Tienen ustedes toda la razón, el botijo ya casi nadie lo utiliza. El personal de hoy prefiere las asépticas botellas de agua mineral (si es que queda alguna que realmente sea mineral) muy frías gracias a los frigoríficos, efecto breve que convierte al agua en caldo por mucho que se ponga a la sombra.
El botijo es mucho más modesto, no precisa del electrodoméstico para conservar fresco el líquido elemento, lo hace por sí solo. El botijo exige umbría en el hogar y casi siempre se hacía acompañar de una buena maceta de alhábega sobre su cama de plato con agua de la que bebe. En el exterior se cuelga bajo la sombra de una morera y en su defecto en la rama baja de la higuera. Del botijo se bebe el agua a cañete, del pitorro a la boca y cuanta más altura se alcance mayor sensación de sed saciada se consigue.
Las abuelas tejían de ganchillo una especie de sombreritos para cubrir su boca e impedir así la entrada de bichos sedientos. Los más huertanos cerraban el pitorro con una astilla de limonero que unían al asa con un trozo de cuerda.

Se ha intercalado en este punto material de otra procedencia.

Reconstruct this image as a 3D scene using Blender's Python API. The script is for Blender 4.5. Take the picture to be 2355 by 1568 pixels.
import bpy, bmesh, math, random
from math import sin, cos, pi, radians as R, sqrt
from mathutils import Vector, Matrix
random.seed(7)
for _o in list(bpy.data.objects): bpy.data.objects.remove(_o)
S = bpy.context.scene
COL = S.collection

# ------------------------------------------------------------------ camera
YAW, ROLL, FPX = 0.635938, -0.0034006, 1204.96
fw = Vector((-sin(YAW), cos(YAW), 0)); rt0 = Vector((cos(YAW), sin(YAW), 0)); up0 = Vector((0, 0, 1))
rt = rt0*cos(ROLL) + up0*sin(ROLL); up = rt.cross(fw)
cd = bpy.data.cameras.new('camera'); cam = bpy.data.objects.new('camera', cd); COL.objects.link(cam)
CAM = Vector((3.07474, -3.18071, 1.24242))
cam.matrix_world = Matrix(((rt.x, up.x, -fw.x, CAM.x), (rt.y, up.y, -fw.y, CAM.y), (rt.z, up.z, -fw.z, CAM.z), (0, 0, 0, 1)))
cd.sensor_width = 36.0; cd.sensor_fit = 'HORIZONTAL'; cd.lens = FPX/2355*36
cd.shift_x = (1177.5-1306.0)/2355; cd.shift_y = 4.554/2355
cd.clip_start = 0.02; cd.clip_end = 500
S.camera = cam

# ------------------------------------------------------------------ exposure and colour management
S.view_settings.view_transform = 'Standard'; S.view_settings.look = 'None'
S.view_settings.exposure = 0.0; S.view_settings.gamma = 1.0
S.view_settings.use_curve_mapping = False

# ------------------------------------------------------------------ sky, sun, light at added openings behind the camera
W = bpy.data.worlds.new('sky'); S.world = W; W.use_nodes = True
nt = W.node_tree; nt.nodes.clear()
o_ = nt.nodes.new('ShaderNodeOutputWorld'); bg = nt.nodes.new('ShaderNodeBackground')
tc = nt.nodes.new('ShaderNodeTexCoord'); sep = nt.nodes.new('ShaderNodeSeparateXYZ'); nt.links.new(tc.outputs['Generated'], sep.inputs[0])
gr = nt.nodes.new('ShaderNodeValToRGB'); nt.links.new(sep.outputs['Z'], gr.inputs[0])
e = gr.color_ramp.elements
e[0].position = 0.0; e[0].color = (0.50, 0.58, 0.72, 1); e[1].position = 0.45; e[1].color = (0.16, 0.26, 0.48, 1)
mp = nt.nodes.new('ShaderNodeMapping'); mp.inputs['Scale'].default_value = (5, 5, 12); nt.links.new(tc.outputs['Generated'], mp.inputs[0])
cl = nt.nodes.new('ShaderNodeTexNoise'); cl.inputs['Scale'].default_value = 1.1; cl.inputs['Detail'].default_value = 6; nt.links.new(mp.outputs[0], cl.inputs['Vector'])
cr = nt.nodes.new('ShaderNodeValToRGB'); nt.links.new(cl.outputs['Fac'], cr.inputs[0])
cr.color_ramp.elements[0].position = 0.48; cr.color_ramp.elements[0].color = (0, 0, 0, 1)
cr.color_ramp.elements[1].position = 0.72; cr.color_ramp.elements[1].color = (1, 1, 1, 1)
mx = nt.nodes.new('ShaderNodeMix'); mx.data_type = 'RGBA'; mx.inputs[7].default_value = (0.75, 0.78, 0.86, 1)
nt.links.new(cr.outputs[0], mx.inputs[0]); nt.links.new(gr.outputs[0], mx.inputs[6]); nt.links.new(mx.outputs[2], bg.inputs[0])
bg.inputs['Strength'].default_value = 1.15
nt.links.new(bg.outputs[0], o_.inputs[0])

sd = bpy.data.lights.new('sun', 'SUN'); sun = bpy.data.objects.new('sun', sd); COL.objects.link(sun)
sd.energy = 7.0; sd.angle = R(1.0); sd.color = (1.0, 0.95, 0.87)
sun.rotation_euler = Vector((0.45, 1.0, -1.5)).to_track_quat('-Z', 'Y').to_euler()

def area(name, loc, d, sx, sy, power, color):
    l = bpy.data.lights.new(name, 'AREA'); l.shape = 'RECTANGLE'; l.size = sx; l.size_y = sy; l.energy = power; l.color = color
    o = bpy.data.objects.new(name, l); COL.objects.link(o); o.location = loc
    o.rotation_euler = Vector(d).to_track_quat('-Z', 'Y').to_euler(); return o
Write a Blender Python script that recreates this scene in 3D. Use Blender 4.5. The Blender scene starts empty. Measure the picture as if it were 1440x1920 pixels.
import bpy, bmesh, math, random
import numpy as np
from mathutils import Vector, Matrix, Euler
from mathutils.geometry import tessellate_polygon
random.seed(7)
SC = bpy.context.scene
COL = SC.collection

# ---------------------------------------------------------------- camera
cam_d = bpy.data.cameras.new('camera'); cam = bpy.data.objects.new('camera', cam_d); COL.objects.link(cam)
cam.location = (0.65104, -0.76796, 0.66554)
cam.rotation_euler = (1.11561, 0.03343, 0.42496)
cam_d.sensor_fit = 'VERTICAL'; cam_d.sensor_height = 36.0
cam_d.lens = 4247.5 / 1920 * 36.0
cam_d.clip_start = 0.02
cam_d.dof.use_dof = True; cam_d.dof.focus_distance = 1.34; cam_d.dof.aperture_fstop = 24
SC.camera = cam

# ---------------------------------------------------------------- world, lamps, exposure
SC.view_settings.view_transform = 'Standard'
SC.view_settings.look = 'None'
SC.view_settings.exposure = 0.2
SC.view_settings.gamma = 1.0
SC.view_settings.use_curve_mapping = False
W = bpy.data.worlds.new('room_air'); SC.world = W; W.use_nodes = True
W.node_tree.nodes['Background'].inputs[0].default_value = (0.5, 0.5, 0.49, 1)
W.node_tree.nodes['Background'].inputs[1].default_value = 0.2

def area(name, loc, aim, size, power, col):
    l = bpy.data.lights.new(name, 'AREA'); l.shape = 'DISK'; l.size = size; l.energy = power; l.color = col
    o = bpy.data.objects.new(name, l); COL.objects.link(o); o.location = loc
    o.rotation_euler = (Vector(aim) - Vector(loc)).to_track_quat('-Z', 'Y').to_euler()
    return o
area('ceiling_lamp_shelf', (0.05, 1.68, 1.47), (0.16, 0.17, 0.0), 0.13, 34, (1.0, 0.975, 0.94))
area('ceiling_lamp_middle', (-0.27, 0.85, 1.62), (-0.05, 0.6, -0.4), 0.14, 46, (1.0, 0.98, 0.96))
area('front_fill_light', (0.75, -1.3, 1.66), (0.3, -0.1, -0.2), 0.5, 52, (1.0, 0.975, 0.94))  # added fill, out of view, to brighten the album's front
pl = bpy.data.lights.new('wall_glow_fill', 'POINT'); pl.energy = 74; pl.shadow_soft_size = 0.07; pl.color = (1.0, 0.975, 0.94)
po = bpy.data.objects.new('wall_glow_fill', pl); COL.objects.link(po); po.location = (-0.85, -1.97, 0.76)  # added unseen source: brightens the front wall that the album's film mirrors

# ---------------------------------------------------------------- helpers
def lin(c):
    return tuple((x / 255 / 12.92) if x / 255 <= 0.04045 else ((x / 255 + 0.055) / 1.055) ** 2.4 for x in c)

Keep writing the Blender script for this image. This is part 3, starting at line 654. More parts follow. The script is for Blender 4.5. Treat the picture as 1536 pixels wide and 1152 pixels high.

Nunca habrá que confundir el botijo con la cántara, de boca superior y preferido por el gremio del andamio. Los toreros por el contrario siempre han preferido el botijo, haciendo ostentación de los mismos en los espectaculares “haygas” en el que el botijo ocupaba lugar preferente desde tiempo inmemorial.
En la siega y en el tajo el botijo y la cántara ocupaban la única sombra en el secarral. La obra de alfarería es eterna. Un cántaro, si no se rompe, puede durar cientos de años. La arcilla, gredosa, agrietada, reseca, desea el agua y nació para conservar y refrescar la propia agua.
Un buen trago del botijo sigue saciando la sed de los más sedientos.